Remembering And Hitting The Road

President Bush observed Memorial Day on Monday with praise for the "fierce courage" of U.S. service members in Afghanistan and Iraq and said "two terror regimes" are gone and America is safer because of their bravery.

Mr. Bush, joined by Gen. Richard Myers, chairman of the Joint Chiefs of Staff, and Defense Secretary Donald H. Rumsfeld, laid a wreath at the Tomb of the Unknowns at Arlington National Cemetery. First lady Laura Bush also attended.

After laying the wreath near the tomb, which holds the unidentified remains of U.S. soldiers who fought and died in several wars, the president led the nation in remembering those who paid the ultimate price in service to the country.

In his remarks, he made passing reference to ongoing conflicts involving the United States and the thousands of troops serving there.

"We have seen the character of the men and women who wear our country's uniform in places like Kabul and Kandahar, in Mosul and Baghdad. We have seen their decency and their brave spirit," Mr. Bush told a rain-sprinkled crowd of several hundred.

"Because of their fierce courage America is safer. Two terror regimes are gone forever and more than 50 million souls now live in freedom," he said.

Earlier Monday, President Bush's Democratic rival, John Kerry, paid a solemn visit to the Vietnam Veterans Memorial across the river from Arlington Cemetery. Kerry walked with the family of William Bronson of Gardner, Mass., who died in 1976 from a seizure related to a head wound suffered in 1968 during combat in Vietnam.

Kerry, a Vietnam veteran, came home from the war with three Purple Hearts and Silver and Bronze stars, and soon became a leader of the anti-war movement.

President Bush received an enthusiastic welcome from the crowd at a critical phase in the war in Iraq. Unrest there continues and political control is to pass to an interim Iraqi government on June 30.

A year ago on Memorial Day, Mr. Bush's potential political problems stemming from the Iraq war were just becoming apparent.

The U.S. government confidently predicted that weapons of mass destruction would be found and American generals said troops were in the process of stabilizing Iraq.

No such weapons have been found.

The president had declared four weeks before Memorial Day 2003 that major combat operations had ended and his approval ratings were well over 60 percent in most polls; now they are in the 40s, the lowest of his presidency.

A year ago at this time, more than 160 American soldiers had been killed in Iraq. The total since has risen to more than 800, and last week the Pentagon reported that the number wounded in action is approaching 4,700.

Meanwhile, the scent of charcoal and sunblock mingled with the smell of car exhaust over the holiday weekend as Americans marked the official start of summer by firing up barbecues and taking to the beach — and hitting the highways to get there.

On the national mall, a long-sought World War II memorial officially opened on Saturday.

Hundreds of thousands of people attended Saturday's ceremony, including President Bush. Tens of thousands of World War II veterans — "the greatest generation" — were in Washington for the event.

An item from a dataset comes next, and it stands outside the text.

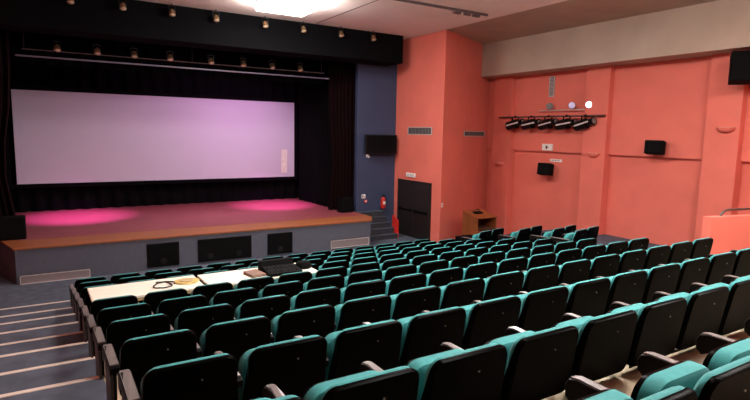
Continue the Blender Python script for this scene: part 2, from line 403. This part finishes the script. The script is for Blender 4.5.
# angled wing seats beyond the right aisle
wa = math.radians(12)
for (x, y, zt, ph) in ((10.69, 10.51, 1.064, 'nearest the lectern'), (11.16, 9.6, 1.243, 'second back from the lectern'), (11.17, 8.55, 1.422, 'third back from the lectern'), (10.64, 7.53, 1.60, 'farthest back from the lectern')):
    z = zt-BH
    for j in (0, 1):
        s = (j+.5)*PITCH
        put(j == 1, (x-s*math.cos(wa), y-s*math.sin(wa), z), wa, 'angled black theatre seat by right wall, %s of pair %s' % ('right' if j == 0 else 'left', ph), 'angled wing seats by the right wall')

# ------------------------------------------------------------------ tables across the seat backs
def table(x0, x1, label):
    t = thing('plank_table', label, 'table', (x0, 7.25, 1.415), math.radians(1.2), 'long cream tables over the seats')
    w = x1-x0
    MB().box(0, w, 0, .67, .012, .045, .006, 2).build('table_top', M['table_top'], t)
    MB().box(.01, w-.01, .006, .03, -.025, .012).build('apron', M['table_edge'], t)
    for x in (.06, w-.12):
        MB().box(x, x+.06, .10, .15, -.514, .012).build('leg', M['table_edge'], t)
    return t
table(.39, 1.775, 'cream topped long table over the seat backs, left one of two')
table(1.825, 3.50, 'cream topped long table over the seat backs, right one under the mixing console')
TZ = 1.462
cable = MB()
pts = []
for k in range(40):
    a = k/39*2.6*PI; r = .10+.035*math.sin(a*1.7)
    pts.append((1.27+r*1.5*math.cos(a), 7.58+r*math.sin(a)*1.15+.02*k/39, TZ+.008+.004*(k % 3 == 0)))
tag(cable.tube(pts, .009, 6).build('coiled_cable', M['black'], None, True), 'loose loop of black cable lying on the left cream table', 'cable')
cl = thing('folded_cloth', 'flat mustard yellow oval cloth on the left cream table', 'cloth', (1.60, 7.62, TZ))
ring = lambda k, z: [(.17*k*math.cos(2*PI*q/28)*(1+.08*math.sin(3*2*PI*q/28)), .15*k*math.sin(2*PI*q/28), z) for q in range(28)]
MB().loft([ring(1, 0), ring(1.02, .008), ring(.97, .016), ring(.6, .018)]).build('cloth_base', M['mustard'], cl, True)
MB().loft([ring(.55, .016), ring(.56, .026), ring(.4, .03)]).build('cloth_fold', M['table_edge'], cl, True)
# mixing console
mc = thing('mixing_console', 'bulky black sound console with knobs at right end of cream table', 'console', (3.0, 7.55, TZ), math.radians(1.2))
MB().prism_x([(-.25, 0), (-.25, .045), (.10, .085), (.14, .15), (.22, .15), (.25, 0)], -.30, .22).build('console_body', M['black_matte'], mc)
kn = None
for a in range(8):
    for b in range(2):
        x = -.26+a*.06; y = -.17+b*.14; z = .045+(y+.25)*.1143
        if kn is None: kn = MB().cyl((0, 0, -.004), (0, 0, .016), .014, .010, 10).build('knob', M['black'], mc); kn.location = (x, y, z)
        else:
            o = kn.copy(); COL.objects.link(o); o.location = (x, y, z)
MB().box(-.27, .19, .137, .147, .125, .14).build('meter_strip', M['grey_vent'], mc)
bag = tag(MB().loft([[(3.36+.13*q*math.cos(2*PI*j/18), 7.92-.14+.12*q*math.sin(2*PI*j/18), TZ+h) for j in range(18)] for q, h in ((.9, 0), (1.05, .03), (1.0, .06), (.7, .10), (.3, .11))]).build('soft_bag', M['black_matte'], None, True), 'small soft black bag lying right of the sound console', 'bag')
bag.location.x = .01; bag.location.y = -.18
nb = thing('brown_folder', 'brown leather folder on table at left of the sound console', 'folder', (2.56, 7.55, TZ), .15)
MB().box(-.11, .11, -.16, .16, 0, .012, .003, 1).build('cover', M['brown'], nb)
MB().box(-.10, .105, -.15, .15, .012, .024, .002, 1).build('page_block', M['nosing'], nb)
MB().box(-.11, .11, -.16, .16, .024, .034, .003, 1).build('cover', M['brown'], nb)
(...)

Many Americans spent Memorial Day on the move. More than 37 million people were expected to travel more than 50 miles this weekend,


Thirty million people were expected to travel by car — more than last year, despite rising gas prices and the reported threat of terrorism.

The National Safety Council predicted that 476 people may die and 24,700 suffer disabling injuries in crashes over the weekend. But 376 people will survive crashes because of seatbelts, the NSC says — and 121 more lives might be spared if those people belted in, too.

More than 4 million people were expected to fly. The federal official in charge of the nation's airports said security had been "stepped up a notch" in the face of the renewed terror warnings, and said authorities were asking the public to be vigilant.

"If they see anything unusual, report it — an unattended package, something that just doesn't look right, even odd behavior in the terminal or on the aircraft," FAA Administrator Marion Blakey said on NBC.

She said photographs of seven suspected terrorists released Wednesday by the FBI "are everywhere" and that screeners have been redeployed to some of the busiest airports in anticipation of heavy Memorial Day holiday travel.

"Certainly we are going to be on red alert looking for those individuals," Blakey said on ABC.

Memorial Day traces its official start to May 30, 1868, when Maj. Gen. John A. Logan, the head of a Civil War veterans' organization, declared "Decoration Day."

In his proclamation, Logan said the day was "designated for the purpose of strewing with flowers, or other decorating, the graves of comrades who died in defense of their country during the late rebellion, and whose bodies now lie in almost every city, village and hamlet churchyard in the land."

"We should guard their graves with sacred vigilance," he wrote.

According to Defense Department records, more than 1 million American soldiers have died in wars, from the 4,435 killed in the Revolutionary War to the roughly 800 who have died so far in Iraq.